SIFMA also placed considerable emphasis on the importance of the TBA market. In the association's comment letter on GSE reform, it stated that some form of government support would be required to maintain TBA market stability.

"The TBA market is the most liquid mortgage market there is - it's up there with Treasuries," Killian said. "Underpinning this liquidity is homogeneity. The securitization you're going to get two months from now is the same that you'll get today, so you're comfortable with forwards," he explained.

"The biggest threats to the TBA market are actions that would reduce the actual level or perceived level of homogeneity," Killian added.
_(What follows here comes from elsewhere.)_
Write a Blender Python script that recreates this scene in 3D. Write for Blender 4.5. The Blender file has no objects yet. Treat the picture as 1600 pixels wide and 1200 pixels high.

In making future decisions, SIFMA's comment letter to the Treasury urged policymakers to consider the following: secondary market liquidity for loans and MBS; product variety being offered; lender capacity to extend credit; sustainability of national lending markets; reappearance of regional pricing differentials; and cost and affordability of credit to consumers.

The Politics of Housing

The future of the GSEs is an issue mired in partisan politics, Schnare and Ely both noted. Fannie and Freddie became headline news during the financial crisis, and both Democrats and Republicans have been eager to point the finger in assigning blame to these agencies for the housing market's ills.

"What happens to the GSEs will depend largely on the upcoming elections," Schnare said. "This highly charged issue could be a stalemate in Congress. Fannie and Freddie have been the face of the housing blow up in the minds of many Americans, and maybe unfairly. Regardless, there is a lot of passion surrounding these issues and they will definitely come into play politically."

"You're going to run into a lot of problems with Republicans," Ely added. "If Democrats lose seats in 2010, the question will become whether a Republican leaning Congress will go along with this. Even among liberal Democrats there isn't consensus on what should be done."

Schnare and Ely also seemed to agree with SIFMA's public statement that transitioning the GSEs out of conservatorship would be a difficult task in moving forward. Each cited a likely "good bank, bad bank" scenario. "The process will involve spinning off that which is good from the corpse," Ely said.

SIFMA's comment letter stated that the government must clearly express its intentions with respect to legacy GSE issues before and during any transition process.

Policymakers should avoid bifurcation of markets into pre- and post-reform markets, the trade association advised. "Abandoning an existing market would have serious and long-term consequences for the global flow of capital to the U.S., " the association said in its comment letter.